Als Erwachsene suchen sich Menschen, die co-abhängig sind, aus einer Art Wiederholungszwang heraus Partner, die dem kranken Elternteil ähneln. Dann können sie wieder das gleiche Verhaltensmuster an den Tag legen, das sie in ihrer Kindheit erlernt haben. Und sie hoffen insgeheim, dass sie in ihrer Partnerschaft Erfolg haben werden und ihren Partner stellvertretend für die Mutter bzw. den Vater heilen können. Leider funktioniert das in der Regel nicht, wie man ja auch an dem Ex-Freund Ihrer Freundin sehen kann.
Ich denke, dass Ihre Freundin aufgrund des Wiederholungszwanges sehr schwer von Ihrem Ex-Partner loskommt. Denn auf eine dysfunktionale Art passen die beiden in ihren psychischen Mustern wunderbar zusammen. Sie hingegen wollen ihr eine schöne Beziehung auf Augenhöhe bieten. Dazu ist ihre Freundin (noch?) nicht in der Lage: Sie sucht und braucht die Problem anderer und ist von ihnen abhängig. Damit übertönt sie auch eigene Unsicherheiten und innere Leere..

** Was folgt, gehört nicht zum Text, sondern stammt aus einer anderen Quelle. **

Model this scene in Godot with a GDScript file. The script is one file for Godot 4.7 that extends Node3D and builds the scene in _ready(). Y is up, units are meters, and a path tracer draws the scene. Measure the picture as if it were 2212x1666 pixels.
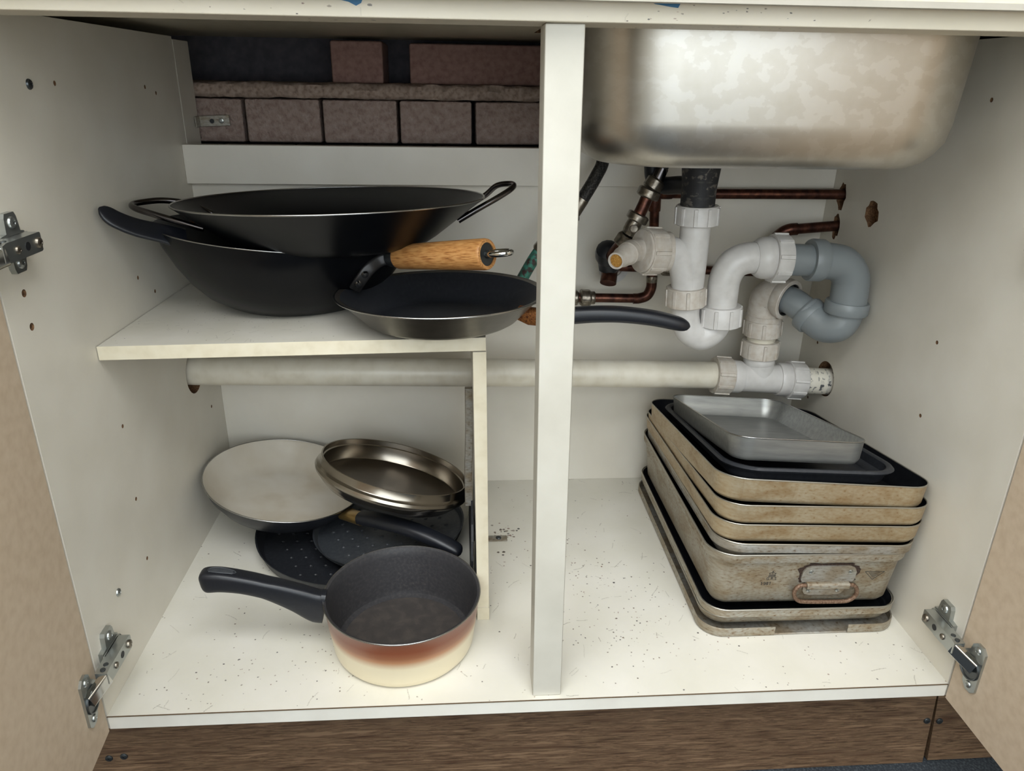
extends Node3D

# ------------------------------------------------------------------ state
var M := {}
var taken := {}
var rng := RandomNumberGenerator.new()

# ------------------------------------------------------------------ naming
func numbered(called: String) -> String:
	if not taken.has(called):
		taken[called] = 0
		return called
	taken[called] += 1
	return "%s_%03d" % [called, taken[called]]

func tag(o: Node, label := "", category := "", group := "", kind := "") -> Node:
	if label != "": o.set_meta("label", label)
	if category != "": o.set_meta("category", category)
	if group != "": o.set_meta("group", group)
	if kind != "": o.set_meta("kind", kind)
	return o

func thing(called: String, label: String, category: String, xf := Transform3D.IDENTITY, group := "") -> Node3D:
	var o := Node3D.new()
	o.name = numbered(called)
	o.transform = xf
	add_child(o)
	tag(o, label, category, group)
	return o

func at(p: Vector3) -> Transform3D:
	return Transform3D(Basis.IDENTITY, p)

# commits a SurfaceTool as one named mesh. in_world: the shape was drawn in world coordinates
func part(parent: Node3D, called: String, st: SurfaceTool, mat: Material, in_world := true, label := "") -> MeshInstance3D:
	var o := MeshInstance3D.new()
	o.name = called
	o.mesh = st.commit()
	o.material_override = mat
	if in_world and parent != self:
		var g: Transform3D = parent.transform
		var up: Node = parent.get_parent()
		while up is Node3D and up != self:
			g = up.transform * g
			up = up.get_parent()
		o.transform = g.affine_inverse()
	parent.add_child(o, true)
	if label != "": o.set_meta("label", label)
	return o

func struct(called: String, st: SurfaceTool, mat: Material) -> MeshInstance3D:
	var o := part(self, called, st, mat)
	o.set_meta("kind", "structure")
	return o

func S() -> SurfaceTool:
	var st := SurfaceTool.new()
	st.begin(Mesh.PRIMITIVE_TRIANGLES)
	return st

# ------------------------------------------------------------------ shapes
func tri(st: SurfaceTool, p: Array, n: Array, uv: Array, c: Array) -> void:
	var g: Vector3 = (p[1] - p[0]).cross(p[2] - p[0])
	var order := [0, 1, 2]
	if g.dot(n[0] + n[1] + n[2]) > 0.0:
		order = [0, 2, 1]
	for i in order:
		st.set_normal(n[i])
		st.set_uv(uv[i])
		if c: st.set_color(c[i])
		st.add_vertex(p[i])

# a skin through rows of points; smooth along a row, creased between rows that bend more than crease degrees
func grid(st: SurfaceTool, rows: Array, closed := true, flip := 1.0, crease := 38.0, colors: Array = []) -> void:
	var n: int = rows[0].size()
	var k: int = rows.size()
	var seg := n if closed else n - 1
	var nor := []          # normals of each strip at its lower and upper row
	for j in k - 1:
		var low := PackedVector3Array()
		var a: PackedVector3Array = rows[j]
		var b: PackedVector3Array = rows[j + 1]
		for i in n:
			var ip := (i + 1) % n if closed else mini(i + 1, n - 1)
			var im := (i + n - 1) % n if closed else maxi(i - 1, 0)
			var tu := (a[ip] - a[im]) + (b[ip] - b[im])
			var tv := b[i] - a[i]
			var c := tu.cross(tv)
			low.append(c.normalized() * flip if c.length() > 1e-14 else Vector3.ZERO)
		nor.append(low)
	var v := [0.0]
	for j in k - 1:
		v.append(v[j] + (rows[j + 1][0] - rows[j][0]).length())
	var cosc := cos(deg_to_rad(crease))
	for j in k - 1:
		var na := PackedVector3Array()
		var nb := PackedVector3Array()
		for i in n:
			var own: Vector3 = nor[j][i]
			var lo := own
			var hi := own
			if j > 0 and nor[j - 1][i].dot(own) > cosc: lo = (own + nor[j - 1][i]).normalized()
			if j < k - 2 and nor[j + 1][i].dot(own) > cosc: hi = (own + nor[j + 1][i]).normalized()
			na.append(lo)
			nb.append(hi)
		for i in seg:
			var i2 := (i + 1) % n
			var u0 := float(i) / seg
			var u1 := float(i + 1) / seg
			var P := [rows[j][i], rows[j][i2], rows[j + 1][i2], rows[j + 1][i]]
			var N := [na[i], na[i2], nb[i2], nb[i]]
			var UV := [Vector2(u0, v[j]), Vector2(u1, v[j]), Vector2(u1, v[j + 1]), Vector2(u0, v[j + 1])]
			var C := [colors[j], colors[j], colors[j + 1], colors[j + 1]] if colors else []
			for t in [[0, 1, 2], [0, 2, 3]]:
				if (P[t[1]] - P[t[0]]).cross(P[t[2]] - P[t[0]]).length() < 1e-14: continue
				tri(st, [P[t[0]], P[t[1]], P[t[2]]], [N[t[0]], N[t[1]], N[t[2]]], [UV[t[0]], UV[t[1]], UV[t[2]]], [C[t[0]], C[t[1]], C[t[2]]] if C else [])

# profile of (radius, height) pairs turned round the y axis of xf; drawn from the outside bottom centre over the rim to the inside
func lathe(st: SurfaceTool, prof: Array, xf := Transform3D.IDENTITY, segs := 48, flip := 1.0, crease := 38.0, colors: Array = []) -> void:
	var rows := []
	for q in prof:
		var row := PackedVector3Array()
		for i in segs:
			var a := TAU * i / segs
			row.append(xf * Vector3(maxf(q[0], 1e-6) * cos(a), q[1], maxf(q[0], 1e-6) * sin(a)))
		rows.append(row)
	grid(st, rows, true, -flip, crease, colors)

# frame whose y axis runs from a to b
func along(a: Vector3, b: Vector3, side := Vector3.UP) -> Transform3D:
	var y := (b - a).normalized()
	var s := side
	if absf(y.dot(s)) > 0.95: s = Vector3(1, 0, 0) if absf(y.x) < 0.9 else Vector3(0, 0, 1)
	var x := y.cross(s).normalized()
	var z := x.cross(y).normalized()
	return Transform3D(Basis(x, y, z), a)

func spline(pts: Array, per := 8) -> Array:
	var out := []
	var n := pts.size()
	for i in n - 1:
		var p0 = pts[maxi(i - 1, 0)]
		var p1 = pts[i]
		var p2 = pts[i + 1]
		var p3 = pts[mini(i + 2, n - 1)]
		if i == 0: p0 = p1 * 2.0 - p2
		if i == n - 2: p3 = p2 * 2.0 - p1
		for k in per:
			var t := float(k) / per
			out.append(((p1 * 2.0) + (p2 - p0) * t + (p0 * 2.0 - p1 * 5.0 + p2 * 4.0 - p3) * t * t + (p1 * 3.0 - p0 - p2 * 3.0 + p3) * t * t * t) * 0.5)
	out.append(pts[n - 1])
	return out

# sweep of a superellipse: sizes are (half width across, half height towards up); power 2 is an ellipse
func sweep(st: SurfaceTool, pts: Array, sizes: Array, up := Vector3.UP, segs := 20, power := 2.0, loop := false) -> void:
	var n := pts.size()
	var rows := []
	var rounded := []
	for i in n:
		var a: Vector3 = pts[(i + n - 1) % n] if loop else pts[maxi(i - 1, 0)]
		var b: Vector3 = pts[(i + 1) % n] if loop else pts[mini(i + 1, n - 1)]
		var d := (b - a).normalized()
		var u := up
		if up == Vector3.ZERO:
			u = rounded[-1] if rounded else (Vector3.UP if absf(d.y) < 0.9 else Vector3.RIGHT)
		var x := d.cross(u).normalized()
		u = x.cross(d).normalized()
		rounded.append(u)
		var s: Vector2 = sizes[mini(i, sizes.size() - 1)]
		var row := PackedVector3Array()
		for k in segs:
			var t := TAU * k / segs
			var cx := signf(cos(t)) * pow(absf(cos(t)), 2.0 / power)
			var cy := signf(sin(t)) * pow(absf(sin(t)), 2.0 / power)
			row.append(pts[i] + x * cx * s.x + u * cy * s.y)
		rows.append(row)
	if loop:
		rows.append(rows[0])
	else:
		for e in [0, n - 1]:
			var row := PackedVector3Array()
			for k in segs: row.append(pts[e])
			if e == 0: rows.push_front(row)
			else: rows.append(row)
	grid(st, rows, true, 1.0, 50.0)

func tube(st: SurfaceTool, pts: Array, r: float, segs := 20, loop := false) -> void:
	sweep(st, pts, [Vector2(r, r)], Vector3.ZERO, segs, 2.0, loop)

# box with chamfered edges
func box(st: SurfaceTool, size: Vector3, xf := Transform3D.IDENTITY, b := 0.001) -> void:
	var h := size / 2.0
	b = minf(b, minf(h.x, minf(h.y, h.z)) * 0.9)
	var bas := xf.basis
	var axes := [Vector3.RIGHT, Vector3.UP, Vector3.BACK]
	# six faces with texture coordinates 0..1
	for a in 3:
		var u: Vector3 = axes[(a + 1) % 3]
		var w: Vector3 = axes[(a + 2) % 3]
		if a == 1:
			u = axes[0]
			w = axes[2]
		var hu := absf(u.dot(h)) - b
		var hw := absf(w.dot(h)) - b
		for s in [-1.0, 1.0]:
			var c: Vector3 = axes[a] * absf(axes[a].dot(h)) * s
			var nn: Vector3 = (bas * (axes[a] * s)).normalized()
			var P := []
			var UV := []
			for q in [[-1, -1], [1, -1], [1, 1], [-1, 1]]:
				P.append(xf * (c + u * hu * q[0] + w * hw * q[1]))
				UV.append(Vector2(0.5 + 0.5 * q[0], 0.5 + 0.5 * q[1]))
			for t in [[0, 1, 2], [0, 2, 3]]:
				tri(st, [P[t[0]], P[t[1]], P[t[2]]], [nn, nn, nn], [UV[t[0]], UV[t[1]], UV[t[2]]], [])
	if b <= 0.0: return
	# twelve edges
	for a in 3:
		var e1: Vector3 = axes[(a + 1) % 3]
		var e2: Vector3 = axes[(a + 2) % 3]
		var ha := absf(axes[a].dot(h)) - b
		for s in [-1.0, 1.0]:
			for t in [-1.0, 1.0]:
				var n1: Vector3 = (bas * (e1 * s)).normalized()
				var n2: Vector3 = (bas * (e2 * t)).normalized()
				var p1: Vector3 = e1 * absf(e1.dot(h)) * s + e2 * (absf(e2.dot(h)) - b) * t
				var p2: Vector3 = e1 * (absf(e1.dot(h)) - b) * s + e2 * absf(e2.dot(h)) * t
				var A: Vector3 = axes[a] * ha
				var P := [xf * (p1 - A), xf * (p1 + A), xf * (p2 + A), xf * (p2 - A)]
				var N := [n1, n1, n2, n2]
				var z := Vector2.ZERO
				for k in [[0, 1, 2], [0, 2, 3]]:
					tri(st, [P[k[0]], P[k[1]], P[k[2]]], [N[k[0]], N[k[1]], N[k[2]]], [z, z, z], [])
	# eight corners
	for sx in [-1.0, 1.0]:
		for sy in [-1.0, 1.0]:
			for sz in [-1.0, 1.0]:
				var sg := Vector3(sx, sy, sz)
				var q := (h - Vector3.ONE * b) * sg
				var P := [xf * (q + Vector3(b * sx, 0, 0)), xf * (q + Vector3(0, b * sy, 0)), xf * (q + Vector3(0, 0, b * sz))]
				var N := [(bas * Vector3(sx, 0, 0)).normalized(), (bas * Vector3(0, sy, 0)).normalized(), (bas * Vector3(0, 0, sz)).normalized()]
				tri(st, P, N, [Vector2.ZERO, Vector2.ZERO, Vector2.ZERO], [])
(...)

Paradoxerweise scheinen Sie selbst mit Ihrer Freundin selbst in ein co-abhängiges Muster zu geraten: Sie versuchen, ihr Verhalten zu erklären, stellen Ihre eigenen Gefühle zurück und drehen sich mit ihrem Problemstrudel mit.
Ich würde Ihnen empfehlen, hier sehr wachsam zu sein. Bleiben Sie bei Ihren eigenen Gefühlen und benennen Sie das, was Sie stört. Setzen Sie ihrer Freundin klare Grenzen, z.B. ein Kontaktverbot zu ihrem Ex-Freund oder dass sie ihm zumindest von Ihnen erzählt. Denn auch darin können Sie Ihrer Wahrnehmung trauen: Die beiden verbindet keine Freundschaft! Sie sind immer noch in einer Beziehung, selbst wenn sie keinen Sex haben.
Bleiben Sie bei sich, und fragen Sie sich bitte ernsthaft, warum Sie sich das antun, mit einer Frau zusammen zu sein, die sich nicht zu Ihnen bekennen kann.